A key feature of the Mac was its 128K capacity. This tiny amount of memory was a big deal in its day. But even during Mac's development stages, it threatened to become a limit. One day, Jobs gathered the Mac team — about 40 people — in the atrium at Bandley, where there was a Bosendorfer piano, a ping-pong table and a 500cc BMW motorcycle. He wanted to address his decision to hardwire a 128K limit into the new Mac. The 128K limit meant that users could not run programs that needed more than 128K of capacity — including the operating system.
Standing in front of his employees, Jobs told them, "we want developers to write small, efficient code, not Microsoft code." His logic was that would metastasize all over the place. The limit would become Apple's advantage by forcing developers to do more with less headroom.
The staff seemed to like the logic — Jobs' reality distortion field at work — but Shelton wasn't convinced. "I was the only person who wasn't accepting it because I knew how operating systems grow, how software grows." Jobs thought developers would make their apps smaller, "but it wasn't going to go that way," Shelton says. Software code only ever balloons in size.

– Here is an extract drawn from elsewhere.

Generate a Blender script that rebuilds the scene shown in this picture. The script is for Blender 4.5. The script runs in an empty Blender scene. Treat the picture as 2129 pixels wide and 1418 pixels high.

So Shelton visited a colleague in the Mac development group, Andy Hertzfeld, the primary software architect on the Mac. "We can't do that," Shelton told him, referring to the 128K limit. "That's really dumb. We can't design a hard stop on the software."
Hertzfeld replied, "I agree, we won't do that."
But didn't Steve Jobs just insist on a 128K limit?
Hertzfeld told Shelton, "Steve will do what he wants to do. We will do what Steve needs us to do. Except when we need to do what we need to do."
That was the moment Shelton realised the Jobs reality distortion field had holes in it. The Mac was not, ultimately, hardwired into a 128K limit although many believed it was. It had capacity beyond that, although Jobs' people did not initially inform their boss that the Mac was more powerful than the company was officially saying.
"Steve figured it out eventually," Shelton said.
Wozniak was almost the opposite of Jobs, Shelton says. Jobs regarded himself as the company's North Star, a leader who would get up in front of the entire Mac group staff and announce a difficult decision. But Wozniak — who preferred building and coding — sometimes ducked management responsibility.
Shelton remembers one time trying to get Wozniak's input on a decision as Wozniak walked through the office. Wozniak wasn't the tallest person in the room but he has distinctive bushy hair, which Shelton could see bobbing between the cubes that separated each desk.
"Hey Woz," Shelton yelled at him.
"His head would disappear when he ducked down [behind the cube walls] because he didn't want to deal with you."
Apple went public in 1980, making Woz a wealthy man. "The minute he got money Woz was mentally out of it," Shelton says. He had a child-like enthusiasm for new toys and gadgets. He bought a single-engine airplane with his new wealth (which he crashed in 1981). "Woz loved his stuff," Shelton says. "Woz was, and still is, a kid at heart [and] there are not enough adult kids in the world."